A spokesman for the NATO-led force said the coalition was aware of the incident, but directed all questions to civilian authorities.

Violence has surged across Afghanistan since the Taliban began a spring offensive in April, vowing to target the Afghan government and security forces, as well as the 130,000 foreign troops in the country.

Kandahar, the birthplace of the Taliban, has seen some of the worst attacks.

The violence has stoked concern that Afghan forces may struggle against a Taliban insurgency at its deadliest once most Western combat troops leave by the end of 2014.

NATO AIR STRIKE

Ahead of the handover, foreign and Afghan forces have stepped up operations in the southern and eastern strongholds of the Taliban.

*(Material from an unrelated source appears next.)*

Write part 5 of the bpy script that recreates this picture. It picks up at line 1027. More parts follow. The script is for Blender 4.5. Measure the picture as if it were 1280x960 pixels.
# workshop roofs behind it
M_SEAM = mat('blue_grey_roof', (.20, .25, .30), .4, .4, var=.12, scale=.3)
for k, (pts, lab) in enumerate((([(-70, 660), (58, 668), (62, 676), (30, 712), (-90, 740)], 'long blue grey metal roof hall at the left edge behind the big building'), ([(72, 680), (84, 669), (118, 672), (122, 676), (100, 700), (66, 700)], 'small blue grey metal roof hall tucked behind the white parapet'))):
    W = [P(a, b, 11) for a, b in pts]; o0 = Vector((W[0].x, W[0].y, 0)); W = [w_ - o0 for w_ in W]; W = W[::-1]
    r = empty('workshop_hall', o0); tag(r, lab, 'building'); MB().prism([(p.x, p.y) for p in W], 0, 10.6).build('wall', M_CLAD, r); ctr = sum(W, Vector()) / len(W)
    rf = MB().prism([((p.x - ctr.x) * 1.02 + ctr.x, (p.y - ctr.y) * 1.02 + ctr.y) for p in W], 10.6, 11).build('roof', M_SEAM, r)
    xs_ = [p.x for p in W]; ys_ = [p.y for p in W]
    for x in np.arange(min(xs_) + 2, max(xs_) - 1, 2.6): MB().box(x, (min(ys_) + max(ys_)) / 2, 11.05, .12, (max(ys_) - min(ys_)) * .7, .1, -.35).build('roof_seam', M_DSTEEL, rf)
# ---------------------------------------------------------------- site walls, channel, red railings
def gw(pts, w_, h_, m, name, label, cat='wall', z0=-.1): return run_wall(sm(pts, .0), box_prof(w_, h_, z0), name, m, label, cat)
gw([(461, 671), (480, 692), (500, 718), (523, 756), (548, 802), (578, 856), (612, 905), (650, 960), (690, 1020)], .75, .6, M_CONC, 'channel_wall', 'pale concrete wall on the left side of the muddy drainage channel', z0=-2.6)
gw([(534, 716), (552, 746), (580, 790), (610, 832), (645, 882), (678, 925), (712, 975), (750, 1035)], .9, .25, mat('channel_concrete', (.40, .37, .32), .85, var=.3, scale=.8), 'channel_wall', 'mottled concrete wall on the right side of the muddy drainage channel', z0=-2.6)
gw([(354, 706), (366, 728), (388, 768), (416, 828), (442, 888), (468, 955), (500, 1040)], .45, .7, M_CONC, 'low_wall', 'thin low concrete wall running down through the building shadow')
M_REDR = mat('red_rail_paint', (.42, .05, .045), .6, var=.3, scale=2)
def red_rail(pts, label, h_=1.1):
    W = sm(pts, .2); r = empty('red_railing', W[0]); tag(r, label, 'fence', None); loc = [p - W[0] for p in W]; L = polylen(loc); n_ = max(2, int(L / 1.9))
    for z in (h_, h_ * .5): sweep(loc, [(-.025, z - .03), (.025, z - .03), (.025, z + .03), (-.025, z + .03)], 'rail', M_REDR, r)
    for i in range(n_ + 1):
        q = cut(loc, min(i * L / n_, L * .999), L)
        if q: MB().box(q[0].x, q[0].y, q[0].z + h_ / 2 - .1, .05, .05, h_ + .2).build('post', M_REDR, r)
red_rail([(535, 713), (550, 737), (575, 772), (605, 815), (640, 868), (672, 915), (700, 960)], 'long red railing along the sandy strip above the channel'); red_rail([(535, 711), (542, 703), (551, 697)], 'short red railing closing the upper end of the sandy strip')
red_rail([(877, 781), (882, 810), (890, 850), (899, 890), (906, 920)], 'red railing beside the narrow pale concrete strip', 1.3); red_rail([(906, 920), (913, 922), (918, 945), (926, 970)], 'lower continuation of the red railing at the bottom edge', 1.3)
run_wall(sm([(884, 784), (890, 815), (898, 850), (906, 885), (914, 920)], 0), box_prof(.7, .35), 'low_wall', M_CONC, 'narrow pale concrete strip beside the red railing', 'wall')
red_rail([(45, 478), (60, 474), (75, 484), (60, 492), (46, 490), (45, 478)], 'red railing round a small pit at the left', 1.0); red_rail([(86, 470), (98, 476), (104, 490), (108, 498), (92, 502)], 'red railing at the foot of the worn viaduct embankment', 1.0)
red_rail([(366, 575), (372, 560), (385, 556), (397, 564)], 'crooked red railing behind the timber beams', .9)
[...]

On Wednesday, the coalition and Afghan forces conducted an operation in the Baraki Barak district of Logar province against a Taliban commander.

Rais Khan Sadiq, the senior police detective for Logar, said 18 civilians were killed in the air strike that followed the raid – five women, seven children and six men, three of them elderly.

“The air strike was on two houses,” he said. Six insurgents were also killed, he said.

But NATO spokesman Major Martyn Crighton said the coalition had received no information on civilian deaths.

“We can confirm there was an Afghan and coalition mission in Baraki Barak district last night or early this morning. We can confirm in follow-on assessments the security force discovered two women who had sustained non-life-threatening injuries,” he said, adding they were treated at an ISAF facility.

“Beyond that, we don’t have anything at this stage,” he said.

President Hamid Karzai has repeatedly warned against civilian casualties in military operations. He said last month that a strategic partnership agreement signed with the United States was at risk of becoming “meaningless” if Afghans did not feel safe.